* SHORT TASK *
In your copy, include every line of the listing below exactly but none of the pictures.

++++

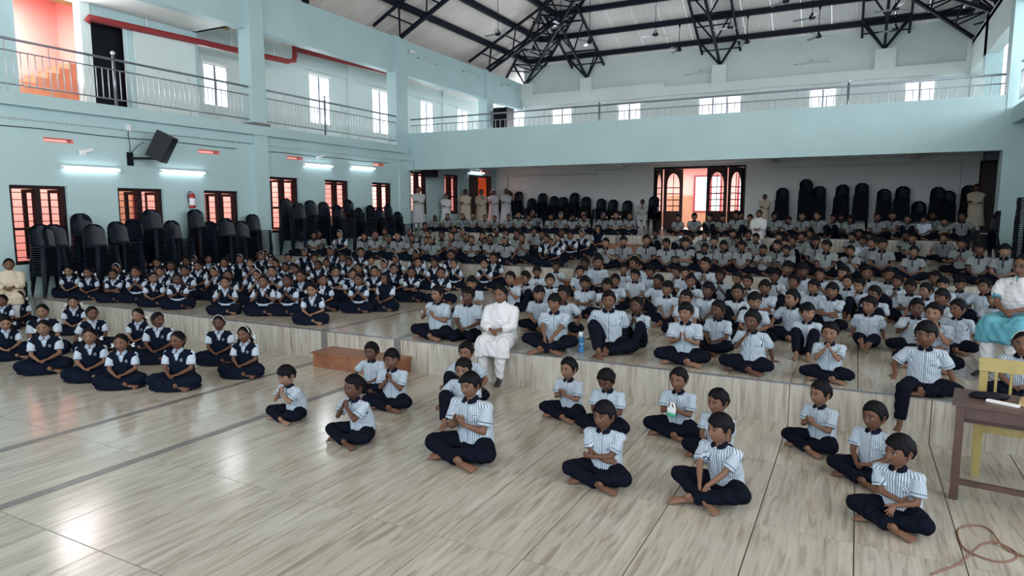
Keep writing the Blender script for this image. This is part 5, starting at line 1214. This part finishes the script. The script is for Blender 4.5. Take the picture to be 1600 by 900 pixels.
    if 'vest' in g:
        co, fq, nr = g['vest']; _, tr_ = pattern(co); x, zc = tr_[:, 0], tr_[:, 1]; frn = (co - np.array(F.P1)) @ np.array(F.fr)
        keep = ~((frn > .0) & (np.abs(x) < .008 + (zc - .345) * .30) & (zc > .345)); fa = np.asarray(fq); fa = fa[keep[fa].all(1)]
        em = MB(); subs = []
        P = F.P1.lerp(F.N, .60) + F.ax * .058; up_ = (F.N - F.P1).normalized(); 
        # crest sits on the nearest point of the vest
        dd = np.abs(x - .060) + np.abs(zc - .345) + (frn < .02) * 1; i = int(np.argmin(dd)); c = Vector(co[i]); nn = Vector(nr[i]).normalized(); q = frame_from(F.ax - nn * F.ax.dot(nn), nn)
        em.add([c + nn * .004 + q @ V(.016 * math.cos(R(30 * k)), .019 * math.sin(R(30 * k)), 0) for k in range(12)] + [c + nn * .0055 + q @ V(.011 * math.cos(R(30 * k)), .011 * math.sin(R(30 * k)), 0) for k in range(12)], [tuple(range(12)), tuple(range(12, 24))], 0); em.m[-1] = 1
        subs.append(('crest', em.mesh('crest', ['emblem', 'pinafore'])))
        out.append(('vest', mkmesh('vest', wrinkle(co, nr, F.seed, .0015), fa, ['pinafore']), subs))
    co, fq, nr = g['low']; 
    co = wrinkle(co, nr, F.seed + 3, .004 if lod < 2 else .002)
    if F.legs not in ('edge', 'halfedge', 'stand'): co[:, 2] = np.maximum(co[:, 2], .003)
    nm_ = 'trousers' if kind in ('boy', 'polo', 'polowhite') or kind in ('white', 'blue', 'cream', 'whitekurta', 'greykurta') else 'skirt'
    out.append((nm_, mkmesh(nm_, co, fq, ['trouser' if kind in ('boy', 'polo', 'polowhite') else ('white_cloth' if kind in ('white', 'blue', 'cream', 'whitekurta', 'greykurta') else 'pinafore')]), []))
    if 'tunic' in g:
        tm = {'white': 'white_cloth', 'whitekurta': 'white_cloth', 'cream': 'cream_cloth', 'blue': 'turquoise', 'greykurta': 'grey_kurta'}[kind]; sm_ = {'white': 'white_cloth', 'whitekurta': 'white_cloth', 'cream': 'cream_cloth', 'blue': 'white_cloth', 'greykurta': 'grey_kurta'}[kind]
        co, fq, nr = g['tunic']; out.append(('tunic', mkmesh('tunic', wrinkle(co, nr, F.seed + 5, .005), fq, [tm]), []))
        co, fq, nr = g['shawl']; fx = co @ np.array(F.ax); fold = np.sin((np.sqrt((fx * .8) ** 2 + (co[:, 2] - F.N.z - .03) ** 2)) * 190 + np.sin(fx * 25) * 1.5); co = co + nr * (fold * .0020)[:, None]; out.append(('shawl', mkmesh('shawl', wrinkle(co, nr, F.seed + 8, .0028), fq, [sm_]), []))
        sh = getattr(F, 'shoes', [])
        for v, f in sh: b_ = MB(); b_.add(v, f); out.append(('shoe', b_.mesh('shoe', ['shoe'], True), []))
    return out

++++

* RESULT *
Keep writing the Blender script for this image. This is part 5, starting at line 1214. This part finishes the script. The script is for Blender 4.5. Take the picture to be 1600 by 900 pixels.
    if 'vest' in g:
        co, fq, nr = g['vest']; _, tr_ = pattern(co); x, zc = tr_[:, 0], tr_[:, 1]; frn = (co - np.array(F.P1)) @ np.array(F.fr)
        keep = ~((frn > .0) & (np.abs(x) < .008 + (zc - .345) * .30) & (zc > .345)); fa = np.asarray(fq); fa = fa[keep[fa].all(1)]
        em = MB(); subs = []
        P = F.P1.lerp(F.N, .60) + F.ax * .058; up_ = (F.N - F.P1).normalized(); 
        # crest sits on the nearest point of the vest
        dd = np.abs(x - .060) + np.abs(zc - .345) + (frn < .02) * 1; i = int(np.argmin(dd)); c = Vector(co[i]); nn = Vector(nr[i]).normalized(); q = frame_from(F.ax - nn * F.ax.dot(nn), nn)
        em.add([c + nn * .004 + q @ V(.016 * math.cos(R(30 * k)), .019 * math.sin(R(30 * k)), 0) for k in range(12)] + [c + nn * .0055 + q @ V(.011 * math.cos(R(30 * k)), .011 * math.sin(R(30 * k)), 0) for k in range(12)], [tuple(range(12)), tuple(range(12, 24))], 0); em.m[-1] = 1
        subs.append(('crest', em.mesh('crest', ['emblem', 'pinafore'])))
        out.append(('vest', mkmesh('vest', wrinkle(co, nr, F.seed, .0015), fa, ['pinafore']), subs))
    co, fq, nr = g['low']; 
    co = wrinkle(co, nr, F.seed + 3, .004 if lod < 2 else .002)
    if F.legs not in ('edge', 'halfedge', 'stand'): co[:, 2] = np.maximum(co[:, 2], .003)
    nm_ = 'trousers' if kind in ('boy', 'polo', 'polowhite') or kind in ('white', 'blue', 'cream', 'whitekurta', 'greykurta') else 'skirt'
    out.append((nm_, mkmesh(nm_, co, fq, ['trouser' if kind in ('boy', 'polo', 'polowhite') else ('white_cloth' if kind in ('white', 'blue', 'cream', 'whitekurta', 'greykurta') else 'pinafore')]), []))
    if 'tunic' in g:
        tm = {'white': 'white_cloth', 'whitekurta': 'white_cloth', 'cream': 'cream_cloth', 'blue': 'turquoise', 'greykurta': 'grey_kurta'}[kind]; sm_ = {'white': 'white_cloth', 'whitekurta': 'white_cloth', 'cream': 'cream_cloth', 'blue': 'white_cloth', 'greykurta': 'grey_kurta'}[kind]
        co, fq, nr = g['tunic']; out.append(('tunic', mkmesh('tunic', wrinkle(co, nr, F.seed + 5, .005), fq, [tm]), []))
        co, fq, nr = g['shawl']; fx = co @ np.array(F.ax); fold = np.sin((np.sqrt((fx * .8) ** 2 + (co[:, 2] - F.N.z - .03) ** 2)) * 190 + np.sin(fx * 25) * 1.5); co = co + nr * (fold * .0020)[:, None]; out.append(('shawl', mkmesh('shawl', wrinkle(co, nr, F.seed + 8, .0028), fq, [sm_]), []))
        sh = getattr(F, 'shoes', [])
        for v, f in sh: b_ = MB(); b_.add(v, f); out.append(('shoe', b_.mesh('shoe', ['shoe'], True), []))
    return out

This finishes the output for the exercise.